Exercise
Return the lines exactly as they stand, from the first of the material through the line containing "COL = S.collection".

Collected material
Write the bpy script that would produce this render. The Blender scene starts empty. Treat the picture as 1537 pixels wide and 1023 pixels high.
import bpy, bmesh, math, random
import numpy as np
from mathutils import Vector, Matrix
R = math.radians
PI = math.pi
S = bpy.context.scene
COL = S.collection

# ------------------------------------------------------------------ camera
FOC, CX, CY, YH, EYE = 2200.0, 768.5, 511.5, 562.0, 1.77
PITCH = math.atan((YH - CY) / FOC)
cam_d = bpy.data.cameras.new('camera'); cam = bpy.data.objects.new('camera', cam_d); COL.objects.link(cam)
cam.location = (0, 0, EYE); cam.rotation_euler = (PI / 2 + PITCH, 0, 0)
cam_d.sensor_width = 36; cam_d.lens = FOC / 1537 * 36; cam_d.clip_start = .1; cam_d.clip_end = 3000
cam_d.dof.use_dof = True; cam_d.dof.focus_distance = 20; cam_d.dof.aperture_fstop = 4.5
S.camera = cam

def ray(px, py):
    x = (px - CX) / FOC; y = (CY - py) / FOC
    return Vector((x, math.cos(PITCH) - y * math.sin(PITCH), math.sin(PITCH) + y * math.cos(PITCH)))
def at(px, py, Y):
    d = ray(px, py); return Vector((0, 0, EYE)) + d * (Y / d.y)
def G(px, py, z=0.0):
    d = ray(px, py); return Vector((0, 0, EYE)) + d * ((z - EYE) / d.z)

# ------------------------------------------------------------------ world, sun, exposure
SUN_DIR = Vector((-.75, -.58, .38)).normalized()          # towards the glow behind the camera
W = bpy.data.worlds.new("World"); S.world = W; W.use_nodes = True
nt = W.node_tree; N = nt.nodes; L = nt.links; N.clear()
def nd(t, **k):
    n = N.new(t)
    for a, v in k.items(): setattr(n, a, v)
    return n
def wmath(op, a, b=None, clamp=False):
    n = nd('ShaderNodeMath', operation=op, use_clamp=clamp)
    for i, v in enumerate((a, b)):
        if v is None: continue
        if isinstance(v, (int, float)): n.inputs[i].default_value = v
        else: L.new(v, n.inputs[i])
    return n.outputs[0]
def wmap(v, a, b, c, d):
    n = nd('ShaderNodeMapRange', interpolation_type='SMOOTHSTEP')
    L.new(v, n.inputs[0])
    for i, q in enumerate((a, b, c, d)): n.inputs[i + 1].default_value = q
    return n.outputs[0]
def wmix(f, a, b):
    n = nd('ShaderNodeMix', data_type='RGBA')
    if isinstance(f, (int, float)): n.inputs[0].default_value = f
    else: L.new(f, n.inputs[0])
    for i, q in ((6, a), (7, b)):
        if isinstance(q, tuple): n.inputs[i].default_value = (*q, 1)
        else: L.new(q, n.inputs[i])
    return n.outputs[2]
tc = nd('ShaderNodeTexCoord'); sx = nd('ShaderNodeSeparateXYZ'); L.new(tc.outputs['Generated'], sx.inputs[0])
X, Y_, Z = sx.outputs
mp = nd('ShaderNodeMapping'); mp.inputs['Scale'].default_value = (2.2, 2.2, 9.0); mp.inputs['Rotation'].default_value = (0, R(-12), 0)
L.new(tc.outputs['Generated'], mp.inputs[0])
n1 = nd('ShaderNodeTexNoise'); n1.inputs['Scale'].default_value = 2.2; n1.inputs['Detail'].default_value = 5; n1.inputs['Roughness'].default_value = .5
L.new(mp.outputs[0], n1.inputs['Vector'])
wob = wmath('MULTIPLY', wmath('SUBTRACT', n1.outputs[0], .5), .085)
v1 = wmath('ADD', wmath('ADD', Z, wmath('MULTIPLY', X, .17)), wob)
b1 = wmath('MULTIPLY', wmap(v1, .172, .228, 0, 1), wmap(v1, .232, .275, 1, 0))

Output
Write the bpy script that would produce this render. The Blender scene starts empty. Treat the picture as 1537 pixels wide and 1023 pixels high.
import bpy, bmesh, math, random
import numpy as np
from mathutils import Vector, Matrix
R = math.radians
PI = math.pi
S = bpy.context.scene
COL = S.collection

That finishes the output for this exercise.